Georgie Crawford – project leader
The primary distillation regime will carefully recreate the original spirit character of the distillery, using two stills that exactly replicate the original Port Ellen copper pot stills. Alongside this will be a second, smaller pair of stills that will produce alternative spirit characters, allowing the Port Ellen whisky makers the freedom to experiment with new whisky styles.
What’s next?
Diageo look to have had a relatively easy time of things, with few comments from locals on the planning applications (even if they both were objections). With the community behind them and the various regulatory bodies happy, they just need to actually build the thing.
Based on the picture they’ve published, I expect we’ll see the new distillery pop up here:

The lower half of the building looks to be dedicated to distillation, with the top half for the rest of production.
This lines up with the older layout of the distillery, before its 1983 closure and subsequent demolishing.
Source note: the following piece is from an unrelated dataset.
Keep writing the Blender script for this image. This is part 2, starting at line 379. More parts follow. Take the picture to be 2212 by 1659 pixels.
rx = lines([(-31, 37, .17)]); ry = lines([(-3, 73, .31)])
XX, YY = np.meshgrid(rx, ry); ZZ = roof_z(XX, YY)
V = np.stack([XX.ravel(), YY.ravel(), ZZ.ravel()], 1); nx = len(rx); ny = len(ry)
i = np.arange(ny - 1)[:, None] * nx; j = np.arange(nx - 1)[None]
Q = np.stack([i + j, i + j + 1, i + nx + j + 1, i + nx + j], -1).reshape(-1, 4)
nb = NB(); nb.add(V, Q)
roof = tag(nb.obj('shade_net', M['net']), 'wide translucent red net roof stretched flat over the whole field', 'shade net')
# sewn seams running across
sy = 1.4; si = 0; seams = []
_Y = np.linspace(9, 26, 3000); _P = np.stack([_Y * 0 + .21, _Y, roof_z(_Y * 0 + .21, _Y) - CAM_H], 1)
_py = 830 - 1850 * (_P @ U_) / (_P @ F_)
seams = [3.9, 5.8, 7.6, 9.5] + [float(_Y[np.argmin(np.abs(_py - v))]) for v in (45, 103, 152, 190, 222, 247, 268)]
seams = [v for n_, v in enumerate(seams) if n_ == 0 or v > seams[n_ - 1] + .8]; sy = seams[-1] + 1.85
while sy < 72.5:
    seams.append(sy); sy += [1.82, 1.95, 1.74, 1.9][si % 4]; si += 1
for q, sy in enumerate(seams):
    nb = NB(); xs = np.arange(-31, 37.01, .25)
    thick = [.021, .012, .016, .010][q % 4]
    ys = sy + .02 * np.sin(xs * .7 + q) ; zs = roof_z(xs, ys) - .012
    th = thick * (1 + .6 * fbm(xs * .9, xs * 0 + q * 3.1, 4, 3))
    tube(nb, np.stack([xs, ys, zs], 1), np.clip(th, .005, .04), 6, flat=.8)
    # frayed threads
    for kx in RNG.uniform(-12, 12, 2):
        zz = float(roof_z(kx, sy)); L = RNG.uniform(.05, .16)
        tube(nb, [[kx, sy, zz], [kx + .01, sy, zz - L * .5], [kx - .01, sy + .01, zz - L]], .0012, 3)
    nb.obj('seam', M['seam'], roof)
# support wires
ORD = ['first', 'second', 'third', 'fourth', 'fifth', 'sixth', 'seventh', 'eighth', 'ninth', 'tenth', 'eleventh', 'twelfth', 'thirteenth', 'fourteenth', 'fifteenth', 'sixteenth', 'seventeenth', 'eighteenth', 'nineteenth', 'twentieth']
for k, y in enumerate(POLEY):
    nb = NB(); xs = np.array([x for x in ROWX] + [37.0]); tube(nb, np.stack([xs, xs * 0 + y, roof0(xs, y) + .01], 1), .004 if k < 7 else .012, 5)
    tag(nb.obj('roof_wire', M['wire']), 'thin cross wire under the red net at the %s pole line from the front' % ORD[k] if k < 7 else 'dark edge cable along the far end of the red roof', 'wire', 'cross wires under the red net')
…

Here’s a map of the distillery in 1897:

In summary
Combining the bits from the original announcement with the new info, here’s what I think we have:
- Diageo have planning permission to build a new distillery on the Port Ellen site.
- The distillery should start operation in 2020
- There will probably be whiskies released at 12 years old, but releases of younger spirit aren’t being counted out.
- The barley will be peated to about 20ppm – the medium peated character of the mid/late-1970s and early 1980s. It will almost certainly come from Port Ellen maltings, next door.
- Still shape, distillation regime and spirit character of the original distillery – including using shell and tube condensers – will be “carefully recreated”, but there will also be an extra pair of stills to allow experimentation.
- There will be filling and maturation on site.